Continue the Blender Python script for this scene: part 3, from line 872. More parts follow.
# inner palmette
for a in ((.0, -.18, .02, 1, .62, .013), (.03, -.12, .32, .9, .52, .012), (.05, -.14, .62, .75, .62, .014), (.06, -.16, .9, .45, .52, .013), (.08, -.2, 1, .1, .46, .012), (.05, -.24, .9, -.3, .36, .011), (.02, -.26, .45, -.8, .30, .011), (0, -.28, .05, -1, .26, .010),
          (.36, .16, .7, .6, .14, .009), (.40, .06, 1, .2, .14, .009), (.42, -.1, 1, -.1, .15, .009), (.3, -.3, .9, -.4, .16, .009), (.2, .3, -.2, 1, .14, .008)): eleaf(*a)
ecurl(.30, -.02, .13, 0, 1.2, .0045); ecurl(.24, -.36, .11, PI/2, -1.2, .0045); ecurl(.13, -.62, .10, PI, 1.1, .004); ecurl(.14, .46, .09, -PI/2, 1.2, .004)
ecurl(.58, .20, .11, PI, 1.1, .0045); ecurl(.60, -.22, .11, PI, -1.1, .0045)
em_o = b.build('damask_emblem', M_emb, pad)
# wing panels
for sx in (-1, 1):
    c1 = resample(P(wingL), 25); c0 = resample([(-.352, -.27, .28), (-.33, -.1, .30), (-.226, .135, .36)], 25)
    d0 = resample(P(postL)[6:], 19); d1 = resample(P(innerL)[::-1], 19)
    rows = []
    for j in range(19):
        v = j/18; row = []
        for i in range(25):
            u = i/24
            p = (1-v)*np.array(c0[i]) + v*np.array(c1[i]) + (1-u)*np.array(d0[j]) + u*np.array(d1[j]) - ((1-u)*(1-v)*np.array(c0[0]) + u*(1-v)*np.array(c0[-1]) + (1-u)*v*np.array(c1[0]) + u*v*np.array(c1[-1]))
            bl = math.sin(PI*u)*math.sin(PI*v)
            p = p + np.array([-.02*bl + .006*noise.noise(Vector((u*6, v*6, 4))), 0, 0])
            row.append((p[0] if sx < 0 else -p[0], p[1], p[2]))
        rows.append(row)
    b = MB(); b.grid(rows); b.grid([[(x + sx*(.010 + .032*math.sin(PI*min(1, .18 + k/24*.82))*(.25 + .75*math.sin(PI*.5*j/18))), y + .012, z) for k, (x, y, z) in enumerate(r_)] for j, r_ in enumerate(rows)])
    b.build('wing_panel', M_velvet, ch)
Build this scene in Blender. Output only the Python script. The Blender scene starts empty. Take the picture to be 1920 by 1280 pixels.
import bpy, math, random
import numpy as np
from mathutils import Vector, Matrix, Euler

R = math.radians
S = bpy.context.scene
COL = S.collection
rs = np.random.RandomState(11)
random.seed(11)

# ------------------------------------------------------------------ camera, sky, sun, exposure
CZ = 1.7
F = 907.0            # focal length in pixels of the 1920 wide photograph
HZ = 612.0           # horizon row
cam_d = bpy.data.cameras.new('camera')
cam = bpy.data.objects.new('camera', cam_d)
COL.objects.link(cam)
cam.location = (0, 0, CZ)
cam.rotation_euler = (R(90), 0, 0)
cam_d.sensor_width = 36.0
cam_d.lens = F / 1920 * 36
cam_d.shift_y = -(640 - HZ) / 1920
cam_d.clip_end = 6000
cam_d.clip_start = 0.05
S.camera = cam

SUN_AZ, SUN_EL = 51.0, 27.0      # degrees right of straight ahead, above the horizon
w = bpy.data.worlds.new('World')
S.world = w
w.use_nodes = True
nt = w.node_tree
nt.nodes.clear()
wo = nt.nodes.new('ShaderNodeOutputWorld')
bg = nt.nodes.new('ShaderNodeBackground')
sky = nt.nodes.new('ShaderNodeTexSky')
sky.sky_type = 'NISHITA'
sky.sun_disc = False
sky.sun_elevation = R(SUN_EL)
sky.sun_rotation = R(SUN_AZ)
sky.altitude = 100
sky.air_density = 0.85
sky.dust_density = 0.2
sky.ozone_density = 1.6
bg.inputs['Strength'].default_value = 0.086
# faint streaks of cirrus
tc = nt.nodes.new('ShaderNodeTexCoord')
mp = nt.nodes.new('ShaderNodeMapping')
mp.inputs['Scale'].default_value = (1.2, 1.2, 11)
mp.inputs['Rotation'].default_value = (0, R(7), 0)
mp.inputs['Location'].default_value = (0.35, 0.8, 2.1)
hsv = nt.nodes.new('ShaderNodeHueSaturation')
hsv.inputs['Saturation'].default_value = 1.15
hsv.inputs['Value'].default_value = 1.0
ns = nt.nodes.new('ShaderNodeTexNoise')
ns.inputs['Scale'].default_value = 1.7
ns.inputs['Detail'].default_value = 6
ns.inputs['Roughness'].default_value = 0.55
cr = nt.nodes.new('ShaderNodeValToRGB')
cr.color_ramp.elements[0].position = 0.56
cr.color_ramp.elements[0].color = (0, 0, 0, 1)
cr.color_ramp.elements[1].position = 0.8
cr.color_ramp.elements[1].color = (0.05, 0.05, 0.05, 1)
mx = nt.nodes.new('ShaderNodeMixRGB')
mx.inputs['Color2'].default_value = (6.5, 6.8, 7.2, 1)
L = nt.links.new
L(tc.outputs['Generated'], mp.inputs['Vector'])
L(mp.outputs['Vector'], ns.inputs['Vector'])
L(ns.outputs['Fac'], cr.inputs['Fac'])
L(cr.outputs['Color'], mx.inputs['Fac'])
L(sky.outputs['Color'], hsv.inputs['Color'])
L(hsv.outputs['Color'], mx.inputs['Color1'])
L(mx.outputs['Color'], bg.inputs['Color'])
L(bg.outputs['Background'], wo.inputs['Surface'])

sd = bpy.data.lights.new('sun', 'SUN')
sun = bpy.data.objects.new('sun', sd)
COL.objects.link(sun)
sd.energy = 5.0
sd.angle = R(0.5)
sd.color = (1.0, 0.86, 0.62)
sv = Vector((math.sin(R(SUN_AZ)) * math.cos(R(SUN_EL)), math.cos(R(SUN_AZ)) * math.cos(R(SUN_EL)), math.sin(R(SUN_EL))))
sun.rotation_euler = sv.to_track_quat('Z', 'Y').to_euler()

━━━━

**Work to do:**
The lines to transcribe begin at the line with "Build this scene" and end at the line with "random.seed(11)"; copy them exactly, both ends included.

**Response for this exercise:**
Build this scene in Blender. Output only the Python script. The Blender scene starts empty. Take the picture to be 1920 by 1280 pixels.
import bpy, math, random
import numpy as np
from mathutils import Vector, Matrix, Euler

R = math.radians
S = bpy.context.scene
COL = S.collection
rs = np.random.RandomState(11)
random.seed(11)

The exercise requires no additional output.